• Festivals

Noomi Rapace Brings “Lamb” to Cannes

In Lamb, a supernatural folktale from first-time director Valdimar Jóhannsson, Noomi Rapace and Hilmir Snaer Gudnason star as a childless couple who discover a mysterious newborn creature. A24 picked up the rights for the film’s release in the U.S. ahead of its Cannes Festival premiere in the Un Certain Regard section.

As is well known, the Swedish actor was catapulted to international stardom after playing the role of Lisbeth Salander in the original 2009 The Girl With the Dragon Tattoo and its two sequels, The Girl Who Played With Fire, and The Girl Who Kicked the Hornets’ Nest. The first film was remade two years later into an English-speaking version by David Fincher with Rooney Mara cast in Rapace’s role.

Over the past decade, Rapace has worked in Hollywood extensively. She appeared in Ridley Scott’s Prometheus, then starred alongside Robert Downey Jr. in Sherlock Holmes: A Game of Shadows, and more recently, teamed with John Krasinski in the Amazon Prime series Jack Ryan.

And now, what seemed to be a step down by mainstream Hollywood logic, Rapace is the star of a low-budget genre film, shot in rural Iceland. First-time writer-director Valdimar Jóhannsson seems to have been influenced by a recent cycle of American horror films, such as The Witch and Hereditary, even if his bizarre and eerie movie lacks the overall impact of those pictures.

“Valdimar didn’t really pitch me the project,” Rapace has said in press interviews. “He just came to my house in London, gave me the script, a visual book and a book of Icelandic poems,” says Rapace. “But as soon as he left, I called my agents and said: ‘I’m doing this no matter what.’ There was no money in it, but it spoke directly to me.”

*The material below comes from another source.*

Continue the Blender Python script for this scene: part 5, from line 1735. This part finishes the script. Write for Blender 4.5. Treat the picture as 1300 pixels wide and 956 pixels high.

In Lamb, Rapace teams with Icelandic actor Hilmir Snaer Gudnason (White Night Wedding) as Maria and Ingvar, a childless couple living on a remote farm. One night, they discover a mysterious newborn on their land, and they decide to raise it as their own daughter. Named Ada, she has the body of an infant attached to a head that is not human.

 

However, as in many dark Nordic folktales, their choice to defy Mother Nature begins to bring chaos and destruction upon them. As the plot unfolds, Lamb becomes a survival horror tale, with one crisis after another spiraling out of control. The central assumption might be absurd, but the atmosphere is consistently disquieting, not least because it takes a whole reel for the viewers to get a real glance at the creature, which benefits from the smart use of special effects.

Those who want to read more into Lamb could see it as an allegory about the way that some parents project their own dreams and desires onto an innocent offspring – at a heavy price, and at the mercy of the world around them.

The tale has only three human characters, who become involved in a power struggle defined by escalating tensions. Pétar, a heavy drinker and once a successful musician, goes from being skeptical of his brother and sister-in-law’s new adoptee to developing a more dangerous mindset. But María is the central figure, a woman most committed to her parenting role, and also conflicted in her feelings towards the two men.

Jóhannsson co-wrote Lamb with Icelandic novelist Sjón, who also scripted Robert Eggers’ forthcoming The Northman. The teaming reflects the sparse nature of all of Sjón’s work, with minimal dialogue and no concern for explaining Ada’s origins; what matters is her impact on the couple.

“In Iceland, the folktales are nature-driven, because that’s what people are afraid of. If you are afraid, you imagine something out there,” says Rapace. “The dark rocks become trolls; the landscape becomes threatening.”

“I knew this kind of story vaguely. I grew up on a farm in Iceland. I was brought up by living very close to life and death,” says Rapace. “Watching my parents deliver baby lambs and then seeing them at slaughter time killing the lambs and eat the meat. For me, making the movie felt like going back to my roots.”

The trailer for Lamb contrasts the natural beauty of rural Iceland with a sense of impending doom.  The movie is genuinely scary because, at any moment, an unseen force in the dark outside might looms closer and closer.

“We use the old folklore way of telling our story, very simply and very clearly,” says Rapace. “And also, very Icelandic. People don’t speak a lot here, and there is a calmness even in the most brutal situations. It’s not straight-up horror. It’s more psychologically and internal.”

“For me, this film is about loss and how much this couple is willing to do in order to try and recapture the happiness they once had before, how much they want to make their life more bearable and enjoyable,” she says.

 

For Rapace, making Lamb has been a different kind of rebirth, manifest in her personal and professional lives. She recalls: “I’ve been on this crazy journey. I left Sweden after The Girl With the Dragon Tattoo and I divorced my husband that same year. My life changed dramatically. I came from a lot of trauma and chaos. Since then, I’ve been rebuilding myself. By coming back to Iceland and shooting this movie, my life came full circle. It was very emotional for me.

“It has made me want to reconnect to my roots, and do to more European cinema, to make less Hollywood action and adventure movies and do more internal and personal dramas.”